Type out the complete listing below word for word, without its pictures.

:: Information supplied ::
········

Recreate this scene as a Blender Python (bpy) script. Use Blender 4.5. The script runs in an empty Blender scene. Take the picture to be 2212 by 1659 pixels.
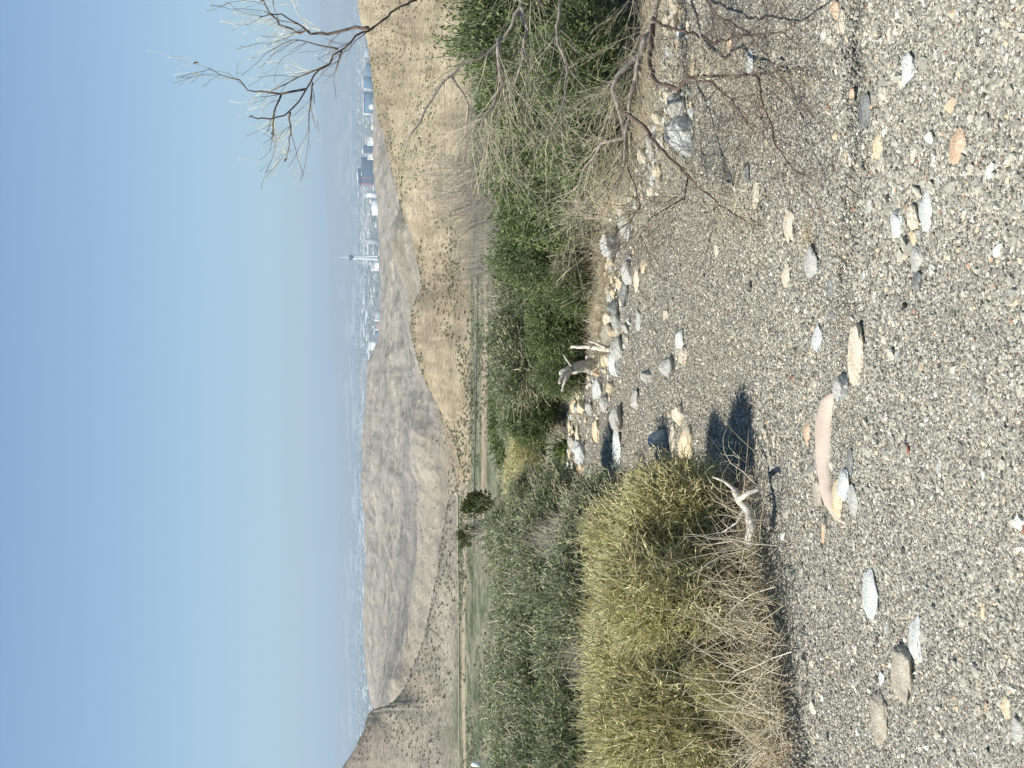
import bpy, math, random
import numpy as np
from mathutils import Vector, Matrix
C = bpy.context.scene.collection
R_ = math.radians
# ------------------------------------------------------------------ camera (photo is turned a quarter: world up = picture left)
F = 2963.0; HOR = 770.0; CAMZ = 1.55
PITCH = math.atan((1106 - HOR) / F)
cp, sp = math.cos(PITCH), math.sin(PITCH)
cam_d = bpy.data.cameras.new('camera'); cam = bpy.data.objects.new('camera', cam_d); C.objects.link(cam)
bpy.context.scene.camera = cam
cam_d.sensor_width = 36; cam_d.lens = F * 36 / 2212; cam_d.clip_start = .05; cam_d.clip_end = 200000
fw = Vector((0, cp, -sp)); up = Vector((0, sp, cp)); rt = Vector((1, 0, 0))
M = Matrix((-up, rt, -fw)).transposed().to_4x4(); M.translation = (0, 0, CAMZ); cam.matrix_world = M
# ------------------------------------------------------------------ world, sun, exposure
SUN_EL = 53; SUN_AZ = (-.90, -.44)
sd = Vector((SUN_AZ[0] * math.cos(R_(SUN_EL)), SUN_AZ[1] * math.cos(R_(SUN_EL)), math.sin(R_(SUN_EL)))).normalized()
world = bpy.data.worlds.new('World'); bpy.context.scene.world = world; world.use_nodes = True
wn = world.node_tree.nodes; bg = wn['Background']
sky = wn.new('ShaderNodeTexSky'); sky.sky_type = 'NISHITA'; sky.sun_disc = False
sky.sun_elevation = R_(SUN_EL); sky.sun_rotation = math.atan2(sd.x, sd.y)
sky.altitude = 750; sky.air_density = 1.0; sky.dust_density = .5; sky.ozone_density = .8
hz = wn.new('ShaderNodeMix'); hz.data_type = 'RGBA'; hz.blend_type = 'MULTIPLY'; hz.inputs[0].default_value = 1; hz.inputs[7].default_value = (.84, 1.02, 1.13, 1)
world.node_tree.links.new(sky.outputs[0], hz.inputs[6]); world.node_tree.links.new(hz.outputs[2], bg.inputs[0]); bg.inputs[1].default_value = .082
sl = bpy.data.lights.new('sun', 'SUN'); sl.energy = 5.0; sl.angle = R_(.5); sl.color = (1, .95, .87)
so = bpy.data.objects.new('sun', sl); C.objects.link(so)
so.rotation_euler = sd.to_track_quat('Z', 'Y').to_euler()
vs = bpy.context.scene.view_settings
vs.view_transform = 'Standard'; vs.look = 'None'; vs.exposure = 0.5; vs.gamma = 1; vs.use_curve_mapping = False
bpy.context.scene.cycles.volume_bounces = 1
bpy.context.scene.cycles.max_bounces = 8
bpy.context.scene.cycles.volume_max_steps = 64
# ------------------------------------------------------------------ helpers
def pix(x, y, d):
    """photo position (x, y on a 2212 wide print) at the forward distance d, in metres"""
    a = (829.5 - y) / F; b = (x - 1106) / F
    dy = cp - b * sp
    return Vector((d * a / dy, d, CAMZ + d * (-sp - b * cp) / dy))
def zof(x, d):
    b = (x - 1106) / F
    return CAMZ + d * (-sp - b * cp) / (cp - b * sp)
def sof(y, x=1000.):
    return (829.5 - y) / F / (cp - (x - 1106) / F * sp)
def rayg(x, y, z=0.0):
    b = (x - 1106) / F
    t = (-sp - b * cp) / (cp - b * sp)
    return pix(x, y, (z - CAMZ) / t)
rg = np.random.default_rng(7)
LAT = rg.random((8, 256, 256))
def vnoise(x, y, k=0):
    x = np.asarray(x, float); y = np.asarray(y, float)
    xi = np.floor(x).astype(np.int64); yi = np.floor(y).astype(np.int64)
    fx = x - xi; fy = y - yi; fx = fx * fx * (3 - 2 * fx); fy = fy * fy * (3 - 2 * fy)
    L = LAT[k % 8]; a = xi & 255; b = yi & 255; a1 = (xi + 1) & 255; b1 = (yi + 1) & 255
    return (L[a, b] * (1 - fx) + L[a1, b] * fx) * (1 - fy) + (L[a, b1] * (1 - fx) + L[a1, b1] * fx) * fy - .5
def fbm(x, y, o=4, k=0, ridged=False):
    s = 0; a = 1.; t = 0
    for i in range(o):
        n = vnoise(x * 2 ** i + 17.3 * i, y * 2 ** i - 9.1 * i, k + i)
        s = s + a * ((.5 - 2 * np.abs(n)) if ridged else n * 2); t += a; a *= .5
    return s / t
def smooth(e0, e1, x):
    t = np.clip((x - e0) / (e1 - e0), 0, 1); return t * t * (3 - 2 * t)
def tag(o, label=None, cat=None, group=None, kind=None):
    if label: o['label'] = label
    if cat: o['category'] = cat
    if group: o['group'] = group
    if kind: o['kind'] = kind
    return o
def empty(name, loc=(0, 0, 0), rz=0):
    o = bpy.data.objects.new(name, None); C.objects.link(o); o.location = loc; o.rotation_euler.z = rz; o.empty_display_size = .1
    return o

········

:: Response to this task ::
Recreate this scene as a Blender Python (bpy) script. Use Blender 4.5. The script runs in an empty Blender scene. Take the picture to be 2212 by 1659 pixels.
import bpy, math, random
import numpy as np
from mathutils import Vector, Matrix
C = bpy.context.scene.collection
R_ = math.radians
# ------------------------------------------------------------------ camera (photo is turned a quarter: world up = picture left)
F = 2963.0; HOR = 770.0; CAMZ = 1.55
PITCH = math.atan((1106 - HOR) / F)
cp, sp = math.cos(PITCH), math.sin(PITCH)
cam_d = bpy.data.cameras.new('camera'); cam = bpy.data.objects.new('camera', cam_d); C.objects.link(cam)
bpy.context.scene.camera = cam
cam_d.sensor_width = 36; cam_d.lens = F * 36 / 2212; cam_d.clip_start = .05; cam_d.clip_end = 200000
fw = Vector((0, cp, -sp)); up = Vector((0, sp, cp)); rt = Vector((1, 0, 0))
M = Matrix((-up, rt, -fw)).transposed().to_4x4(); M.translation = (0, 0, CAMZ); cam.matrix_world = M
# ------------------------------------------------------------------ world, sun, exposure
SUN_EL = 53; SUN_AZ = (-.90, -.44)
sd = Vector((SUN_AZ[0] * math.cos(R_(SUN_EL)), SUN_AZ[1] * math.cos(R_(SUN_EL)), math.sin(R_(SUN_EL)))).normalized()
world = bpy.data.worlds.new('World'); bpy.context.scene.world = world; world.use_nodes = True
wn = world.node_tree.nodes; bg = wn['Background']
sky = wn.new('ShaderNodeTexSky'); sky.sky_type = 'NISHITA'; sky.sun_disc = False
sky.sun_elevation = R_(SUN_EL); sky.sun_rotation = math.atan2(sd.x, sd.y)
sky.altitude = 750; sky.air_density = 1.0; sky.dust_density = .5; sky.ozone_density = .8
hz = wn.new('ShaderNodeMix'); hz.data_type = 'RGBA'; hz.blend_type = 'MULTIPLY'; hz.inputs[0].default_value = 1; hz.inputs[7].default_value = (.84, 1.02, 1.13, 1)
world.node_tree.links.new(sky.outputs[0], hz.inputs[6]); world.node_tree.links.new(hz.outputs[2], bg.inputs[0]); bg.inputs[1].default_value = .082
sl = bpy.data.lights.new('sun', 'SUN'); sl.energy = 5.0; sl.angle = R_(.5); sl.color = (1, .95, .87)
so = bpy.data.objects.new('sun', sl); C.objects.link(so)
so.rotation_euler = sd.to_track_quat('Z', 'Y').to_euler()
vs = bpy.context.scene.view_settings
vs.view_transform = 'Standard'; vs.look = 'None'; vs.exposure = 0.5; vs.gamma = 1; vs.use_curve_mapping = False
bpy.context.scene.cycles.volume_bounces = 1
bpy.context.scene.cycles.max_bounces = 8
bpy.context.scene.cycles.volume_max_steps = 64
# ------------------------------------------------------------------ helpers
def pix(x, y, d):
    """photo position (x, y on a 2212 wide print) at the forward distance d, in metres"""
    a = (829.5 - y) / F; b = (x - 1106) / F
    dy = cp - b * sp
    return Vector((d * a / dy, d, CAMZ + d * (-sp - b * cp) / dy))
def zof(x, d):
    b = (x - 1106) / F
    return CAMZ + d * (-sp - b * cp) / (cp - b * sp)
def sof(y, x=1000.):
    return (829.5 - y) / F / (cp - (x - 1106) / F * sp)
def rayg(x, y, z=0.0):
    b = (x - 1106) / F
    t = (-sp - b * cp) / (cp - b * sp)
    return pix(x, y, (z - CAMZ) / t)
rg = np.random.default_rng(7)
LAT = rg.random((8, 256, 256))
def vnoise(x, y, k=0):
    x = np.asarray(x, float); y = np.asarray(y, float)
    xi = np.floor(x).astype(np.int64); yi = np.floor(y).astype(np.int64)
    fx = x - xi; fy = y - yi; fx = fx * fx * (3 - 2 * fx); fy = fy * fy * (3 - 2 * fy)
    L = LAT[k % 8]; a = xi & 255; b = yi & 255; a1 = (xi + 1) & 255; b1 = (yi + 1) & 255
    return (L[a, b] * (1 - fx) + L[a1, b] * fx) * (1 - fy) + (L[a, b1] * (1 - fx) + L[a1, b1] * fx) * fy - .5
def fbm(x, y, o=4, k=0, ridged=False):
    s = 0; a = 1.; t = 0
    for i in range(o):
        n = vnoise(x * 2 ** i + 17.3 * i, y * 2 ** i - 9.1 * i, k + i)
        s = s + a * ((.5 - 2 * np.abs(n)) if ridged else n * 2); t += a; a *= .5
    return s / t
def smooth(e0, e1, x):
    t = np.clip((x - e0) / (e1 - e0), 0, 1); return t * t * (3 - 2 * t)
def tag(o, label=None, cat=None, group=None, kind=None):
    if label: o['label'] = label
    if cat: o['category'] = cat
    if group: o['group'] = group
    if kind: o['kind'] = kind
    return o
def empty(name, loc=(0, 0, 0), rz=0):
    o = bpy.data.objects.new(name, None); C.objects.link(o); o.location = loc; o.rotation_euler.z = rz; o.empty_display_size = .1
    return o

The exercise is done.